- _INSTRUCTION_
Provide only the number of lines in the listing that contain the string "scene".

## START

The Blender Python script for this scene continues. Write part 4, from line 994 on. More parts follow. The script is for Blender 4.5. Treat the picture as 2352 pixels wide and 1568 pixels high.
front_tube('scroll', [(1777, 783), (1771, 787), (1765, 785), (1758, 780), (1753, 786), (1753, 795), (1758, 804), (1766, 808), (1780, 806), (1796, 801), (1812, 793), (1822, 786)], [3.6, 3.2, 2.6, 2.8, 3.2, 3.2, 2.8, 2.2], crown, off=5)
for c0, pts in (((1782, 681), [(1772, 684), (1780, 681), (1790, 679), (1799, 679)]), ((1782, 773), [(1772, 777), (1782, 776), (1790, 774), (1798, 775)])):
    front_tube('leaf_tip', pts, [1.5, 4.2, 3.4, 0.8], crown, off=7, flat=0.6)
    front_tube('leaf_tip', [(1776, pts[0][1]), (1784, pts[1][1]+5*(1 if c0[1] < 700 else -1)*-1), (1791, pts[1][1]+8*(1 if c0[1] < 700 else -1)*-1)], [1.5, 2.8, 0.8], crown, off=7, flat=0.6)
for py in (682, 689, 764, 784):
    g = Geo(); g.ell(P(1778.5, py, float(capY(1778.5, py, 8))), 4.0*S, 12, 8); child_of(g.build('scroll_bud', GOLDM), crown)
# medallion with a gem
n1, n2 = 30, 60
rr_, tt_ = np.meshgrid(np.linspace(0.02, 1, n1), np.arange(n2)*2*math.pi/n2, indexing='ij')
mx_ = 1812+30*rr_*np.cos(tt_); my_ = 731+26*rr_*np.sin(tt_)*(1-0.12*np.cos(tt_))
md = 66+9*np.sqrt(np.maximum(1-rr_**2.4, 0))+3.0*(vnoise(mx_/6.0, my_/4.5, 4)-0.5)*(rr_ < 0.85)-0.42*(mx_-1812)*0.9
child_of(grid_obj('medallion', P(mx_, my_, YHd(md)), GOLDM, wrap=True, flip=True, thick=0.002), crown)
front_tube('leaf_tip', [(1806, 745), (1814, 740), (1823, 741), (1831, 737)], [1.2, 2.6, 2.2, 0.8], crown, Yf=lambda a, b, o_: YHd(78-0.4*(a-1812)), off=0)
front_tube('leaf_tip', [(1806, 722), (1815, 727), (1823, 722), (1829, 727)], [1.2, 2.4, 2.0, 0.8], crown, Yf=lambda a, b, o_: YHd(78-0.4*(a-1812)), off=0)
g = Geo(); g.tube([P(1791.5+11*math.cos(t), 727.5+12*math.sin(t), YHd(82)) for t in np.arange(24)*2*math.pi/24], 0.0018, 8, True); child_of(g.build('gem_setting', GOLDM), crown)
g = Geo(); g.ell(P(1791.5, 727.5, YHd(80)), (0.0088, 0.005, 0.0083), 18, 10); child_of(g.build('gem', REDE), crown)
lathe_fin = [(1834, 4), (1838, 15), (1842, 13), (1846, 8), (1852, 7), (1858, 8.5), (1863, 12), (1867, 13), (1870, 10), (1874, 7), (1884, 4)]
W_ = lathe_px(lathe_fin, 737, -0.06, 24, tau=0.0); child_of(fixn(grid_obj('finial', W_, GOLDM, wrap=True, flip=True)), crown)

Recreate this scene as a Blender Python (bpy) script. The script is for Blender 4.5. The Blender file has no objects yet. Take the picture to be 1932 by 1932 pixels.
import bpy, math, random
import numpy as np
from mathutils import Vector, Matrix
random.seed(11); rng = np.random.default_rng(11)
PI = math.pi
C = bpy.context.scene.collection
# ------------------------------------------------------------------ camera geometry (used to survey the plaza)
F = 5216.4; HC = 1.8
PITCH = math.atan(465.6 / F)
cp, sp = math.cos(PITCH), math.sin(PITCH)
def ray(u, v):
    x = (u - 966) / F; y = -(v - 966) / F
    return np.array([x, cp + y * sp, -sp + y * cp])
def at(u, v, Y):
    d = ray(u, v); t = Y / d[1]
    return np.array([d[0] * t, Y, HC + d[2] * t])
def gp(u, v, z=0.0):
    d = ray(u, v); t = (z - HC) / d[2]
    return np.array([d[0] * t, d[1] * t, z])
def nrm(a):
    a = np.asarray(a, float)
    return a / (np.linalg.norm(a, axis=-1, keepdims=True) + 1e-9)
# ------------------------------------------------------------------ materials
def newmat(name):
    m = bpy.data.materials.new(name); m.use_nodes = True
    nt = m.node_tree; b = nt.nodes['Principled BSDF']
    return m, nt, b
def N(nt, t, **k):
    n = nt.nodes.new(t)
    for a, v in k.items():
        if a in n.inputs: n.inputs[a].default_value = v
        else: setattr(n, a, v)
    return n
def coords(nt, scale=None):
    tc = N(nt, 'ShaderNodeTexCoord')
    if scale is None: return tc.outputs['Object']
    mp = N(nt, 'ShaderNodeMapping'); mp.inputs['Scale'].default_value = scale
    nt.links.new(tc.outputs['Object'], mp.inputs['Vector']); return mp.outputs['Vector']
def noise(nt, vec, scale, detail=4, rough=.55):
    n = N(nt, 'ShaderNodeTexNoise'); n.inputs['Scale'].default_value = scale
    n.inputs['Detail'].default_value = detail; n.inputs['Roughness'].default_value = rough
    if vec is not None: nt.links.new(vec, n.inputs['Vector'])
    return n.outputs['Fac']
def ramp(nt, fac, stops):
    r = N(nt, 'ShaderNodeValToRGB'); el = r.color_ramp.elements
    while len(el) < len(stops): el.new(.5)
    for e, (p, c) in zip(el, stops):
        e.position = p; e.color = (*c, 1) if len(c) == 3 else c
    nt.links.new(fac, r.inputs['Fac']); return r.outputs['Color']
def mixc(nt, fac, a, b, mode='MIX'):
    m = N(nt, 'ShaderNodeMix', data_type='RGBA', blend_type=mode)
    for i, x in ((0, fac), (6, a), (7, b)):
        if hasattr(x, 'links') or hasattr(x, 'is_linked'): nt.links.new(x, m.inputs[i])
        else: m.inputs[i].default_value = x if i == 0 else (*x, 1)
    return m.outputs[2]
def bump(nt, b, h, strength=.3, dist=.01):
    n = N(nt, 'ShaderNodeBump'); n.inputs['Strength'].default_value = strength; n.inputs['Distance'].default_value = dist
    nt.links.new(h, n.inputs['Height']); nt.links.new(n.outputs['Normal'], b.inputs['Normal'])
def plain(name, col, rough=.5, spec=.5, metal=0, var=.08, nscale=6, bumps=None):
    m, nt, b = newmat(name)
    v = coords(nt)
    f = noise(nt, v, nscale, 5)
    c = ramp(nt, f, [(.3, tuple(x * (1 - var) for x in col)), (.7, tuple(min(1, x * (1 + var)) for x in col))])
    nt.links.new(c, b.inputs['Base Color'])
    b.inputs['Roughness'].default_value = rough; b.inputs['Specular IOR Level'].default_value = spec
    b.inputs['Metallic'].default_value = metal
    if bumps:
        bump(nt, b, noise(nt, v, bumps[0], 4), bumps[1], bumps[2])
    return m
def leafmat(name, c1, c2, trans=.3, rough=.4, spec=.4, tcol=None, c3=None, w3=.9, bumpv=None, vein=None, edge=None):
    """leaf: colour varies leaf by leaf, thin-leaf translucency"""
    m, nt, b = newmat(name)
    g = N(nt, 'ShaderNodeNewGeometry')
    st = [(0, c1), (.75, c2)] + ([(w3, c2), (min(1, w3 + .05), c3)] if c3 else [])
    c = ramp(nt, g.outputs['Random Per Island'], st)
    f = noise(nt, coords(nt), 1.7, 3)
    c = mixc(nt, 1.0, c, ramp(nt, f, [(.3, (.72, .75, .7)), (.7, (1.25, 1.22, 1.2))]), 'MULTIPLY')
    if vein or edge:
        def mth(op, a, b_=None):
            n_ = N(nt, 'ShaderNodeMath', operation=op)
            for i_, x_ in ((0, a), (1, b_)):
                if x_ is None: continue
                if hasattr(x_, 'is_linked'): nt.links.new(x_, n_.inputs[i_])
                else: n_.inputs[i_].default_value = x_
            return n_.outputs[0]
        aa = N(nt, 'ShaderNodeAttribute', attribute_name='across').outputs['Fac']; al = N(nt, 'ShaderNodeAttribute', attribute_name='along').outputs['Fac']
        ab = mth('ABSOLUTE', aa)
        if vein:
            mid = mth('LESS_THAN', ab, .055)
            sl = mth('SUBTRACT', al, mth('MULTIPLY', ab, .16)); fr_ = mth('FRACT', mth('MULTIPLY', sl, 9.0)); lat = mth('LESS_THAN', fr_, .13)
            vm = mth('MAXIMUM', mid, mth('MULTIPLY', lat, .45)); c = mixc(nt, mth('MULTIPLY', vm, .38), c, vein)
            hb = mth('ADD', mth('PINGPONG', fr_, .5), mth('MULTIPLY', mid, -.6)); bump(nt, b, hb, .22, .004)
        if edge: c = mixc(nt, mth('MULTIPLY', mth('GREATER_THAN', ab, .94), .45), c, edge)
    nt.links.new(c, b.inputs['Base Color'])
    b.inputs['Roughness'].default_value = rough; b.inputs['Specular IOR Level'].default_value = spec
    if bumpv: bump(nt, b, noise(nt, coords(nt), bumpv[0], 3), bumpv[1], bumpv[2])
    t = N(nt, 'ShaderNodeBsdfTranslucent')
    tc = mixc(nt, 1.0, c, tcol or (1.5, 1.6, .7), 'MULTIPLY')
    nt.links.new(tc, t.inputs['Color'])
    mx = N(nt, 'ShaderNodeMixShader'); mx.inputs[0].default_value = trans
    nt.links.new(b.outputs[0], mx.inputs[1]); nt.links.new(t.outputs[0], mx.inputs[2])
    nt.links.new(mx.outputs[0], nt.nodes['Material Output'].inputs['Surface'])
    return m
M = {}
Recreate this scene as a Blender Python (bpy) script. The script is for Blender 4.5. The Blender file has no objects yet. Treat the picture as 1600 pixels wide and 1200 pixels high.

## END

- _FINISHED TASK_
4